The Pickle is currently eating quite locally—he’s still a card-carrying Boob Vampire, with no other food in sight. But we’re just a couple of months from beginning to introduce him, one item at a time, to the world of solids.
He will be my tiny food minion. I will give him delicious things to eat and he will … well, he will probably spit them at me and throw them, but still, I am determined that the experimentation involved in teaching a tiny human how to eat will be extremely fun.
I’m envisioning starting with avocado. It’s delicious, it’s full of good fats and other nutrients that will help The Pickle grow and develop, and it’s fun to smoosh around. Plus, we can get great local avocados at our farmers market, so it even meets my eat-local sensibilities.
Before Christmas, I picked up a mess of apples from that same farmers market. I had stopped at one of the fruit stands to pick up Granny Smith apples for the pie my mother-in-law planned to make, and Pink Lady apples for me to bake for breakfast one day (Honestly, if I’d known I’d be using these apples in the way I ended up using them, I would have made a point to remember the name of the farm, but at the time, I was rushing to finish the holiday food shopping, and I didn’t take note of it, and, well, there it is).
The vendors at the fruit stand pointed me toward a crate of “ugly” Pink Ladies. “They’re absolutely delicious and great for baking,” one of them said. “But they didn’t get as pink as they need to for us to be able to sell them at full price.”
I overbought, as it turns out, because its the farmers market, and I always overbuy, and then we ended up not needing to make baked apples, so by the end of the visit, I was sitting on a fairly large bowl of less-than-Pink Ladies and some straggler Granny Smiths on my kitchen counter.
My sister-in-law volunteered to make her famous apple barbeque sauce, but even that would have only put a dent in the pile. “What if we make applesauce for The Pickle?” she asked.

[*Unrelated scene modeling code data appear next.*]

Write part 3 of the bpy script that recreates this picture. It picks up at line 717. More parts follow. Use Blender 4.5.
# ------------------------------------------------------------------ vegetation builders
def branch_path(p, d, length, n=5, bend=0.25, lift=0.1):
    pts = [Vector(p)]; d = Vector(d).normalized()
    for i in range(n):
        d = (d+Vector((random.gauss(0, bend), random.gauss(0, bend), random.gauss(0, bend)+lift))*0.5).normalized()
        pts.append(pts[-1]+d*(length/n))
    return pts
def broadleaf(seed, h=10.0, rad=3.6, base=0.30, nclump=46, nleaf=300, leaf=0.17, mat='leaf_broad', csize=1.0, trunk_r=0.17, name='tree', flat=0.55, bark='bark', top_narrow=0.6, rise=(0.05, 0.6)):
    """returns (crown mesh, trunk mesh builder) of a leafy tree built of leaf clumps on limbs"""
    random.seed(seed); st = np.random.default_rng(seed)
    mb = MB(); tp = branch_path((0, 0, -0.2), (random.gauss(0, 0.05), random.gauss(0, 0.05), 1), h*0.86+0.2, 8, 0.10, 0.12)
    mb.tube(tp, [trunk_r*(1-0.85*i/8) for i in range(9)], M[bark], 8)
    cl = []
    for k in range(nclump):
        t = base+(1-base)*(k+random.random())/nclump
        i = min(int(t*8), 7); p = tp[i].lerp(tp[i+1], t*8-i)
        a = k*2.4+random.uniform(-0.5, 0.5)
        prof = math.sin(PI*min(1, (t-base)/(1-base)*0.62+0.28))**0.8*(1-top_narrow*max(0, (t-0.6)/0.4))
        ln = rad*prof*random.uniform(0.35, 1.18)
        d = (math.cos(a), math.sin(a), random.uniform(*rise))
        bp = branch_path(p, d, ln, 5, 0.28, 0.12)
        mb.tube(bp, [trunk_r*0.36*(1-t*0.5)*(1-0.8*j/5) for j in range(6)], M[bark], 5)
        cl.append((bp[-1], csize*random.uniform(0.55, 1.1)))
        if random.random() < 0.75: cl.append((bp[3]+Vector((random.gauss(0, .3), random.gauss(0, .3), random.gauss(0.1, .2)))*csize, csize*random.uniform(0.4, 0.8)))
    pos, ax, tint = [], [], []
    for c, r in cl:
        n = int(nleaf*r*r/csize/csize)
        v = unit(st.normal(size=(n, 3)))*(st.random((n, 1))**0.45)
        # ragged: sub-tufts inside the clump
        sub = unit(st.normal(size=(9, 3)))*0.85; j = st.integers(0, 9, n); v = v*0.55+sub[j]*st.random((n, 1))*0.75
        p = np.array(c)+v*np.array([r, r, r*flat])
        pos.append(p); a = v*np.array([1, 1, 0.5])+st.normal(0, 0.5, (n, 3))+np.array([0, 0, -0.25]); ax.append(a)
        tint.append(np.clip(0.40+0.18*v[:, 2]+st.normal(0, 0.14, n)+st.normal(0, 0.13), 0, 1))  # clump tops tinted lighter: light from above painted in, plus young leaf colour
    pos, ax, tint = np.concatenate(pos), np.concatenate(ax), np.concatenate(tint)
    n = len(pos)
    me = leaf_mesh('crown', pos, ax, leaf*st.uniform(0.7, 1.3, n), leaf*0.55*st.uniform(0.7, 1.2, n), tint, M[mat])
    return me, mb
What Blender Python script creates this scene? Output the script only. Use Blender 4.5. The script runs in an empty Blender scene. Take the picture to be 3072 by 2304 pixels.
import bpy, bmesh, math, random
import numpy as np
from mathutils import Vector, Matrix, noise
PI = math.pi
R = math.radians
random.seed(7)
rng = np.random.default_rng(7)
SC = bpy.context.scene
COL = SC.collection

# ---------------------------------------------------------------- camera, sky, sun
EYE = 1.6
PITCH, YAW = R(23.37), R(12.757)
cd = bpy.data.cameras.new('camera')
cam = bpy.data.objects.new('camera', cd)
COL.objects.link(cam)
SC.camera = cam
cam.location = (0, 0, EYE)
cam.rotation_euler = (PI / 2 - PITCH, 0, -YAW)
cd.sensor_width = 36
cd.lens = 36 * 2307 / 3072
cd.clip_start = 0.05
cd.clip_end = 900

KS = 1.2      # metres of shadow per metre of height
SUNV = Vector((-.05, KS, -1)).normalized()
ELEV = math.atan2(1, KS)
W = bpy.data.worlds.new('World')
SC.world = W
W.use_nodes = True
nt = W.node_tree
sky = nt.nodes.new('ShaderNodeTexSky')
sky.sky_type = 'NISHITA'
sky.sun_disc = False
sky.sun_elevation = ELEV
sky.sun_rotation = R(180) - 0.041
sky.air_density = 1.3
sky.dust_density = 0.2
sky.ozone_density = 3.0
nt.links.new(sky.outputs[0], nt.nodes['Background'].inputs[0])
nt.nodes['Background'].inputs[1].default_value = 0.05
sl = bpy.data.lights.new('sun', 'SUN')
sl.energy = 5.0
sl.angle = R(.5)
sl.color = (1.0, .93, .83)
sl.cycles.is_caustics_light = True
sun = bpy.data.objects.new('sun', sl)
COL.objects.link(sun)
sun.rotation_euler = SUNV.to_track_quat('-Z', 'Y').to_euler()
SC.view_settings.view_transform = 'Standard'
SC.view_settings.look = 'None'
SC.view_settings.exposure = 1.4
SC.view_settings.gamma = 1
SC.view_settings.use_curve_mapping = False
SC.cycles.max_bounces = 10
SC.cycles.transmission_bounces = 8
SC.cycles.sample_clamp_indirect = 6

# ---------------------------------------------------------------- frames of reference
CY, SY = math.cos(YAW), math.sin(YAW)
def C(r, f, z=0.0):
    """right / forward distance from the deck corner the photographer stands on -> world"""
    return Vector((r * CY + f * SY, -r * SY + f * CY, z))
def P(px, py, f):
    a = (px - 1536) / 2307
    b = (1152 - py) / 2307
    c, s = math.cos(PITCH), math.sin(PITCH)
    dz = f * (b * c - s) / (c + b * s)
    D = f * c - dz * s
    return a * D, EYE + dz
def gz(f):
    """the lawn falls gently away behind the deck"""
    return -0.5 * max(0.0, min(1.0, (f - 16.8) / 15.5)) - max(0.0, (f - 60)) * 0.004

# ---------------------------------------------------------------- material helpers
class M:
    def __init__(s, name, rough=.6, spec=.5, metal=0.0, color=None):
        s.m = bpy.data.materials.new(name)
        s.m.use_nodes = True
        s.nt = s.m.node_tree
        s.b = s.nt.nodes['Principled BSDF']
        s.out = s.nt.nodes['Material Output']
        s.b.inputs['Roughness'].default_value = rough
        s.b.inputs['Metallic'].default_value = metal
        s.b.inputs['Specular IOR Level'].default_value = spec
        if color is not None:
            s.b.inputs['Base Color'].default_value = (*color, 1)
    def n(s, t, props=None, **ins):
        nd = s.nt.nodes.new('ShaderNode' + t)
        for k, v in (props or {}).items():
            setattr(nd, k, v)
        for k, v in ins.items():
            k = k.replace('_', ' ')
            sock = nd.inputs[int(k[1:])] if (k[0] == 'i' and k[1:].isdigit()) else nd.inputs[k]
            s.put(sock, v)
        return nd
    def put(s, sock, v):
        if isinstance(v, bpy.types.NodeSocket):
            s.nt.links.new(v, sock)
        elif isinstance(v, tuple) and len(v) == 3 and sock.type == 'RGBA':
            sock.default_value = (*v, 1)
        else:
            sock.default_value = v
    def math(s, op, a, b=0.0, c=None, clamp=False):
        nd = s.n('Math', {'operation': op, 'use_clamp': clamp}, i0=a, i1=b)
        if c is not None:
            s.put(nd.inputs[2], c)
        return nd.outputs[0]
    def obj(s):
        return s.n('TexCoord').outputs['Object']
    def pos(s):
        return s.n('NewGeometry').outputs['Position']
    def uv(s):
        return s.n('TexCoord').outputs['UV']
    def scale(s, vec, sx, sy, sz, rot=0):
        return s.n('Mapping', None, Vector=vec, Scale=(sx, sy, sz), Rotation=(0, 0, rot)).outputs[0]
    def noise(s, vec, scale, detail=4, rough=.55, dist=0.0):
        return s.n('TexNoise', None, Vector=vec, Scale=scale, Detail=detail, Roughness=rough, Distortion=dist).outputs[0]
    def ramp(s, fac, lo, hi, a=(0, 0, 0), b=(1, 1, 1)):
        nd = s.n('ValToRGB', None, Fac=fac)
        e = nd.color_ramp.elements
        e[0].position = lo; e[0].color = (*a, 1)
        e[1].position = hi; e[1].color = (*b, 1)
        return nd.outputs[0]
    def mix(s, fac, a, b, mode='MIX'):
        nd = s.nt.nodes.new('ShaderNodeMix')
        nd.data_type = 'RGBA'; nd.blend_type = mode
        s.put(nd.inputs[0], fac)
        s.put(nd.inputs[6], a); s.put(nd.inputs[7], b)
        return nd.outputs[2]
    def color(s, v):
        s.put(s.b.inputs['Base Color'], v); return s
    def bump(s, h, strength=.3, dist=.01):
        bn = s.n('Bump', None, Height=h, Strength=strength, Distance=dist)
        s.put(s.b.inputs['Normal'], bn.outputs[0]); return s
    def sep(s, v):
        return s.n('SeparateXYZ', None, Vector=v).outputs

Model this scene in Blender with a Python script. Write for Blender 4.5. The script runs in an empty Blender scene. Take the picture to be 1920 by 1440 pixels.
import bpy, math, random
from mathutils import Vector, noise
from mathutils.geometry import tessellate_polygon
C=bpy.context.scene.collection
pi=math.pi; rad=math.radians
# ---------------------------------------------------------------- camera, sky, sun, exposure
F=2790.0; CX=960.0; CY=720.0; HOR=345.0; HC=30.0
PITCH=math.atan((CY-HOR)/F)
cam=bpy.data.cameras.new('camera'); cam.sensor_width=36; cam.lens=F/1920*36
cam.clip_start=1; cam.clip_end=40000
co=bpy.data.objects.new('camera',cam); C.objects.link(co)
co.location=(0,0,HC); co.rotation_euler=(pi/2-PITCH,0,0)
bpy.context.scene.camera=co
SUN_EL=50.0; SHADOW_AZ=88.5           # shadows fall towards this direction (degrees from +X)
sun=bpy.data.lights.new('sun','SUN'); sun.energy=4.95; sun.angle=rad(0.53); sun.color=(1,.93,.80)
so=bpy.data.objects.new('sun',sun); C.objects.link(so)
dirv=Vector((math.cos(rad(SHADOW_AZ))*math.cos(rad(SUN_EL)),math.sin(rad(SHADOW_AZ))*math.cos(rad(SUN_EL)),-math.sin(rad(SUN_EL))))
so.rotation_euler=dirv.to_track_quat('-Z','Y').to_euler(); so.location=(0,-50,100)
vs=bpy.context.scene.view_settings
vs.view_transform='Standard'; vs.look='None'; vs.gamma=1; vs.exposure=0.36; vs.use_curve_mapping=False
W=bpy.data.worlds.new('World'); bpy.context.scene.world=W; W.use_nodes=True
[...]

And so, on one of those brilliant, temperate Northern California winter afternoons, she sat outside and peeled and chopped all the apples, then simmered a mess of them down into apple sauce. Later that night, following the trusted lead of Smitten Kitchen, I pureed the sauce in the food processor and carefully portioned it out into an unused ice cube tray for freezing.

The result is a bag of lovely cubes of applesauce, gently spiced with cinnamon and cardamom and nutmeg and ginger, because I want The Pickle to get to know different flavors as he learns about food. I don’t know exactly when we’ll let him try them, but for now they’re tucked in the freezer, awaiting the day when he’s ready. I love that I’ll be able to tell him the first food we made for him was a team effort, made from apples grown nearby and purchased just down the street.